[Entries taken from a collection]
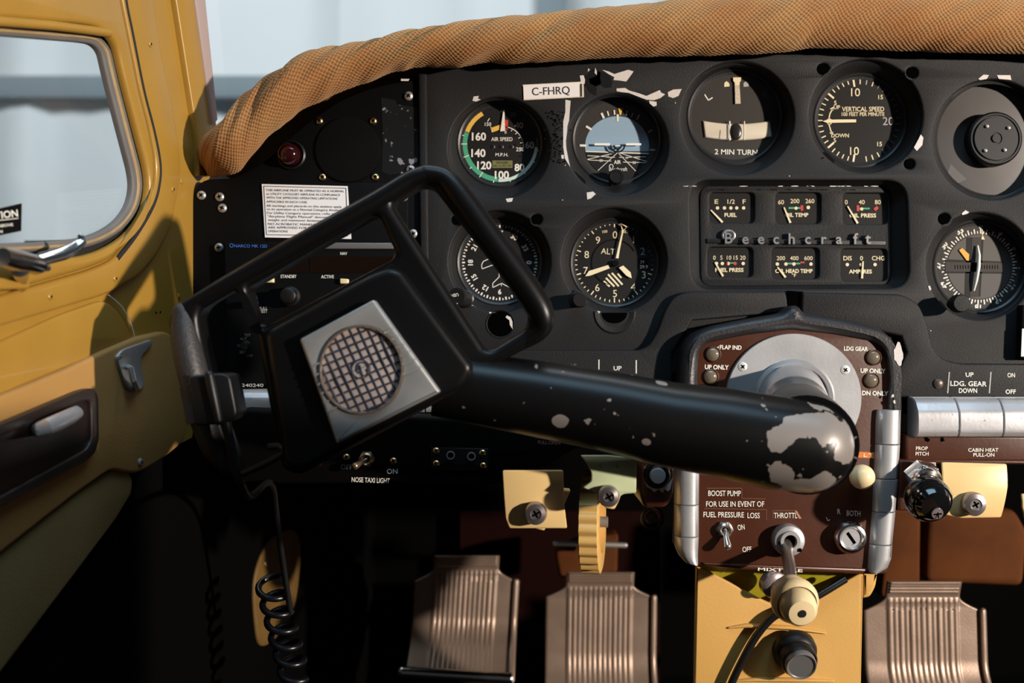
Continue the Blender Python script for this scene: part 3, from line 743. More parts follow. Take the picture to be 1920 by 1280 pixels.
for x, y in ((599, 227), (700, 227), (605, 332), (704, 332)):
    b = MB(FRD); screw_into(b, q3(FRD, x, y, 0), 0.0036, BRASS, h=0.7, rot=x % 90); b.build('brass_screw', side, label='brass screw')
for x, y in ((766, 180), (770, 318), (757, 369), (757, 437), (775, 438), (412, 369), (417, 390), (378, 366), (411, 464)):
    b = MB(FRD); screw_into(b, q3(FRD, x, y, -.0005), 0.0042, STEEL, h=0.55, rot=(x*7+y) % 90); b.build('screw', side, label='steel screw')
# scuffed glue residue
m_ = mat('glue_residue', (0.010, 0.010, 0.011), 0.3, scuff=(110, 0.60, (0.22, 0.22, 0.24)))
b = MB(FRD); b.y = -0.0003; b.flat([(715, 183), (742, 188), (744, 196), (783, 202), (785, 328), (755, 325), (730, 328), (716, 322), (718, 260)], m_); b.build('glue_residue', side)
# red lamp
FRL = Frame(545, 292, 0.002)
t = thing('warning_lamp', 'dark red domed warning lamp on the radio panel', 'lamp', FRL)
b = MB(FRL); b.lathe([(0.0135, 0), (0.0135, 0.003), (0.012, 0.004), (0.0118, 0.002)], BLACK, q3(FRL, 547, 291, 0)); b.build('bezel', t)
b = MB(FRL); b.lathe([(0.0105, 0), (0.0105, 0.008), (0.009, 0.0125), (0.0055, 0.0155), (0, 0.0165)], LENSR); b.build('lens', t)
# operating limitations placard
FPL = Frame(573, 397, 0.0008)
b = MB(FPL); b.prism([FPL.qq([(491, 345), (652, 349), (659, 448), (497, 445)])], -0.0005, 0, PAPER)
b.y = -0.0008
o4 = [(495, 349), (649, 353), (652, 442), (500, 440), (495, 349)]; b.poly(o4, 1.1, INK)
for s, x0, x1, y in (('THIS AIRPLANE MUST BE OPERATED AS A NORMAL', 499, 646, 357.5), ('or UTILITY CATEGORY AIRPLANE IN COMPLIANCE', 500, 638, 364.5), ('WITH THE APPROVED OPERATING LIMITATIONS', 500, 633, 371.5), ('APPLICABLE IN EACH CASE.', 500, 577, 378.5),
                     ('All markings and placards on this airplane apply', 500, 641, 386.5), ('to its operation as a Normal Category Airplane', 501, 642, 393), ('For Utility Category operations, refer to the', 501, 642, 400), ('"Airplane Flight Manual" document for', 502, 640, 406.5), ('weight and maneuver limitations', 503, 610, 413),
                     ('NO ACROBATIC MANEUVERS', 503, 606, 420.5), ('ARE APPROVED FOR UTILITY', 503, 606, 427), ('OPERATIONS', 503, 540, 433.5)):
    b.text(s, (x0+x1)/2, y, 3.9, INK, w=x1-x0, rot=0.9, bold=0.0)
tag(b.build('limitations_placard'), 'white printed operating limitations placard above the radio', 'placard')
# registration label
FRG = Frame(1037, 169, -0.0003)
b = MB(FRG); b.prism([FRG.qq([(980, 159), (1094, 153), (1095, 182), (982, 188)])], -0.0003, 0.0002, mat('label_backing', (0.70, 0.62, 0.50), 0.6)); b.prism([FRG.qq([(981, 161), (1086, 155), (1087, 181), (982, 186)])], -0.0007, -0.0003, PAPER); b.y = -0.00095
b.fr = Frame(1037, 169, -0.0003, O=FRG.O+Vector((0, -.00095, 0))); b.line((1090, 157), (1090, 181), 3, INK); b.text('C-FHRQ', 1033, 170, 14.5, INK, rot=-2.5, w=71, bold=0.004)
b.fr = FRG
tag(b.build('registration_label'), 'white label strip reading C-FHRQ at the top of the panel', 'label')
# ================================================================== ROUND INSTRUMENTS
BEZ = mat('bezel_black', (0.010, 0.0095, 0.010), 0.4)
def dial(name, label, k, face=DIAL, ydial=0.0205, cat='gauge', glass=True):
    cx, cy, r = RND[k][3:]; fr = Frame(cx, cy, ydial); R = r*fr.s
    t = thing(name, label, cat, fr, None)
    b = MB(fr); b.lathe([(R+0.006, 0.001), (R+0.0045, 0.0022), (R+0.001, 0.0028), (R-0.0008, 0.0016), (R-0.0012, -0.0005)], BEZ, n=64); b.build('bezel', t)
    b = MB(fr); b.lathe([(R+0.003, -0.004), (R+0.003, -0.0002), (R, 0.0), (0, 0.0)], face, n=64); fo = b.build('dial_face', t)
    if glass:
        b = MB(fr); b.lathe([(R, 0.0021), (R*0.5, 0.0023), (0, 0.0023)], GLASS, n=48); b.build('glass', t)
    b = MB(fr); b.y = -0.0003
    return t, fr, b
def pointer(fr, t, pts, mt=LUME, y=-0.0015, name='needle', label=None):
    b = MB(fr); b.prism([fr.qq(pts)], y-0.0003, y, mt); return b.build(name, t, label=label)
# --- airspeed
t, fr, b = dial('airspeed_indicator', 'airspeed gauge with yellow and green arcs, below the registration label', 'air')
X, Y = 938, 270
b.arc(X, Y, 62, 76, 290, 330, YELLOWP); b.arc(X, Y, 62, 76, 184, 289, GREEN); b.arc(X, Y, 65, 76, 95, 183, GREENW); b.arc(X, Y, 68, 76, 80, 94, DIMPRINT)
b.y = -0.0006
for a in (190, 212, 231, 250, 270, 283): b.tick(X, Y, 62 if a in (212, 250, 270) else 69, 76, a, 1.6, WHITE)
for a in (165, 140, 118, 100): b.tick(X, Y, 71, 76, a, 1.4, WHITE)
for s, x, y, h, mt in (('160', 898, 256, 14, WHITE), ('140', 897, 287, 14, WHITE), ('120', 908, 310, 14, WHITE), ('100', 941, 328, 14, WHITE), ('80', 974, 314, 13, WHITE), ('60', 993, 272, 12, GREYPRINT), ('40', 973, 235, 11, GREYPRINT), ('20', 962, 215, 8, DIMPRINT)): b.text(s, x, y, h, mt, bold=0.03)
b.text('AIR SPEED', 941, 261, 7, WHITE, w=40); b.text('M.P.H.', 941, 290, 6, WHITE, w=24); b.text('0', 948, 248, 5.5, WHITE); b.text('150', 915, 233, 6.5, WHITE); b.text('250', 975, 280, 7, WHITE); b.text('0', 941, 208, 5, GREYPRINT)
b.flat([(920, 240), (938, 234), (938, 243), (924, 248)], YELLOWP); b.line((914, 228), (918, 222), 1.5, WHITE); b.line((920, 238), (923, 248), 1.5, WHITE)
b.arc(944, 275, 36.5, 38, 0, 95, WHITE)
for a in range(10, 96, 17): b.tick(944, 275, 32, 37, a, 1.2, WHITE)
b.flat([(923, 301), (961, 301), (961, 315), (923, 315)], OLIVEP); b.text('PIONEER', 942, 305, 4, LUME, w=22); b.text('REG. U.S. PAT. OFF.', 942, 311, 3.2, LUME, w=34)
b.flat([(947, 224), (953, 226), (952, 243), (946, 243)], REDP)
b.build('dial_markings', t)
b = MB(fr)
for x, y in ((924, 275), (940, 275), (959, 275)): screw_into(b, q3(fr, x, y, 0), 0.0022, mat('dark_screw', (0.06, 0.06, 0.06), 0.4, 0.8), h=0.3, cross=False)
b.pieces('screw', t, 0.001, 0)
pointer(fr, t, [(944, 206), (946, 206), (947, 246), (938, 247)], WHITE)
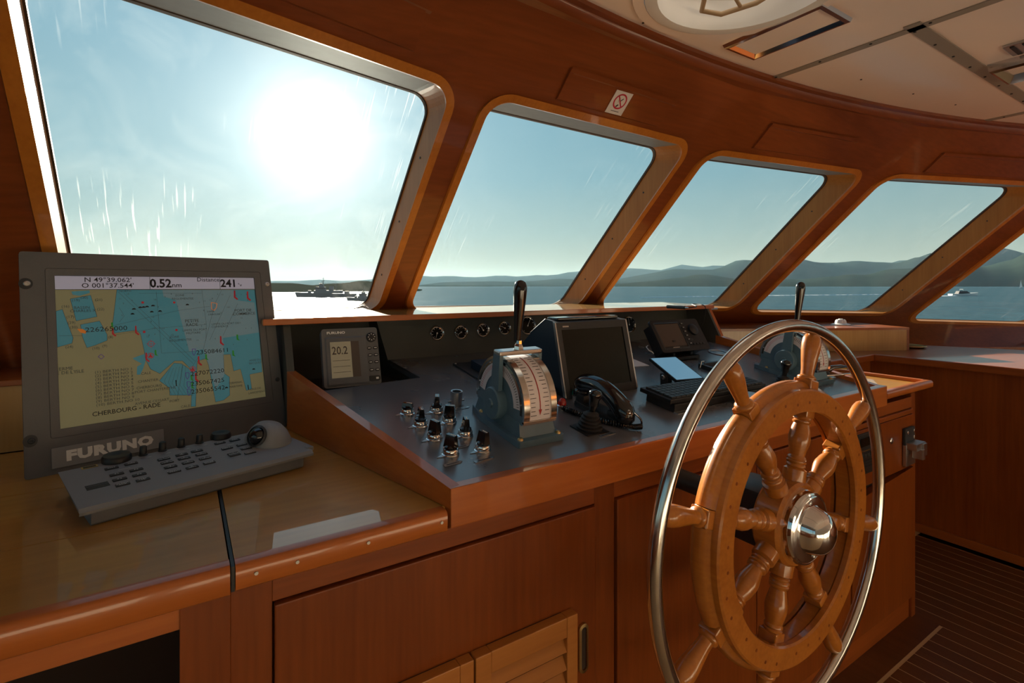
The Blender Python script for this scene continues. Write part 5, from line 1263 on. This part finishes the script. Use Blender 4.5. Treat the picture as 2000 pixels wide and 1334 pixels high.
def hill(name, label, pts, d0, depth, seed, rough=.06):
    """a ridge of real width: pts = (image column that the crest passes, crest height in m) seen from the bridge"""
    rnd = random.Random(seed)
    us = np.linspace(pts[0][0], pts[-1][0], 90)
    hs = np.interp(us, [q[0] for q in pts], [q[1] for q in pts])
    ph = [rnd.uniform(0, 6.28) for _ in range(8)]
    vs = []; rows = 9
    for i, (u, h) in enumerate(zip(us, hs)):
        wob = sum(math.sin(u * .013 * (k + 1) * 1.37 + ph[k]) / (k + 1.5) for k in range(6))
        for j in range(rows):
            f = j / (rows - 1)
            dd = d0 + depth * f + 40 * math.sin(u * .02 + ph[6])
            prof = math.sin(min(1, f * 1.35) * PI / 2) ** .8 if f < .74 else math.cos((f - .74) / .26 * PI / 2)
            n_ = math.sin(u * .031 + f * 5 + ph[7]) * .10 * f * (1 - f) * 4
            z = SEA - .5 + max(0, h * prof * (1 + rough * wob + n_))
            w_ = cdir(u) * dd
            vs.append((w_.x, w_.y, z))
    fs = []
    for i in range(len(us) - 1):
        for j in range(rows - 1): fs.append((i * rows + j, (i + 1) * rows + j, (i + 1) * rows + j + 1, i * rows + j + 1))
    o = MB().add(vs, fs).build(name, 'hill_forest', None, 60); tag(o, label, 'hill')
H_ = lambda v, d: (558 - v) / 1000 * d + 5.85
hill('mountain_ridge', 'farthest pale mountain ridge on the horizon', [(300, H_(549, 11e3)), (560, H_(548, 11e3)), (700, H_(547, 11e3)), (880, H_(536, 11e3)), (1000, H_(541, 11e3)), (1120, H_(534, 11e3)), (1320, H_(517, 11e3)), (1420, H_(523, 11e3)), (1700, H_(512, 11e3)), (2100, H_(500, 11e3))], 9000, 3000, 1, .15)
hill('mountain_ridge', 'middle blue grey hills across the water', [(800, 0), (860, H_(552, 6.5e3)), (1000, H_(548, 6.5e3)), (1200, H_(545, 6.5e3)), (1300, H_(530, 6.5e3)), (1440, H_(512, 6.5e3)), (1560, H_(506, 6.5e3)), (1660, H_(511, 6.5e3)), (1760, H_(509, 6.5e3)), (1850, H_(492, 6.5e3)), (1980, H_(484, 6.5e3)), (2150, H_(500, 6.5e3))], 5200, 2000, 2, .10)
hill('mountain_ridge', 'nearest dark wooded hills behind the right hand windows', [(1130, 0), (1220, H_(553, 4e3)), (1350, H_(538, 4e3)), (1450, H_(546, 4e3)), (1560, H_(545, 4e3)), (1680, H_(534, 4e3)), (1800, H_(525, 4e3)), (1880, H_(520, 4e3)), (2000, H_(498, 4e3)), (2150, H_(505, 4e3))], 3000, 1500, 3, .12)
hill('coast_hill', 'low dark coast behind the warship', [(330, 6), (420, H_(556, 650)), (520, H_(551, 650)), (570, H_(554, 650)), (610, H_(557, 650)), (650, H_(553, 650)), (700, H_(549, 650)), (745, H_(551, 650)), (800, 3), (830, 0)], 450, 350, 4, .12)
hill('coast_hill', 'thin strip of land along the horizon in the second window', [(790, 3), (850, 7), (1000, 5), (1140, 4), (1180, 0)], 3400, 500, 5, .3)
# hazy summer air over the water
hz = bpy.data.materials.new('haze'); hz.use_nodes = True; t = hz.node_tree; t.nodes.clear()
ho = N(t, 'ShaderNodeOutputMaterial'); vsn = N(t, 'ShaderNodeVolumeScatter'); vsn.inputs['Color'].default_value = (.42, .74, 1, 1); vsn.inputs['Density'].default_value = 1 / 60000; vsn.inputs['Anisotropy'].default_value = .3
t.links.new(vsn.outputs[0], ho.inputs['Volume']); MATS['haze'] = hz
ho_ = MB().box(-16000, 16000, 900, 16000, SEA + .3, 420, M=R(-YAW, 'Z')).build('haze_layer', 'haze')
tag(ho_, 'thin bluish haze hanging over the bay before the hills', 'haze', kind='stuff')
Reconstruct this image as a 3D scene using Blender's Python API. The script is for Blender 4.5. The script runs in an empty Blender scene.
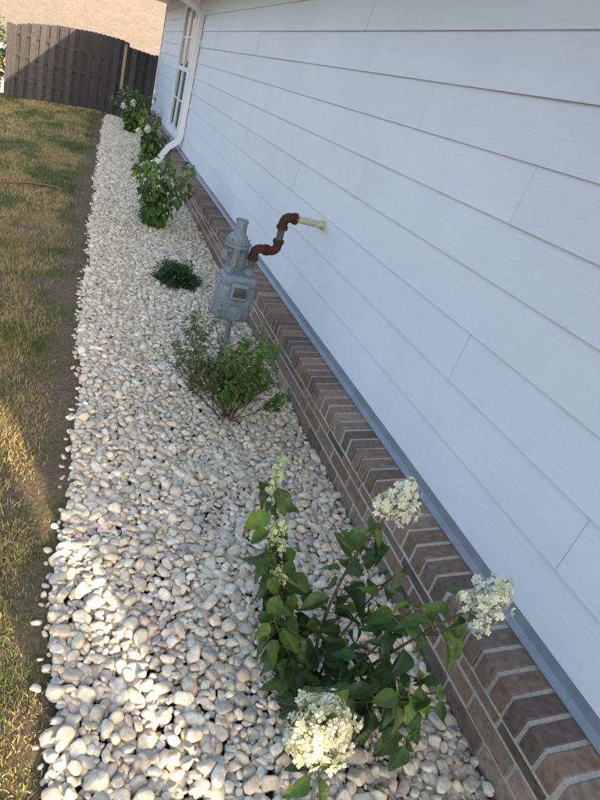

■ Directions
Indicate how many lines of the material include the word "Python"; the number alone is required.

■ The solution
3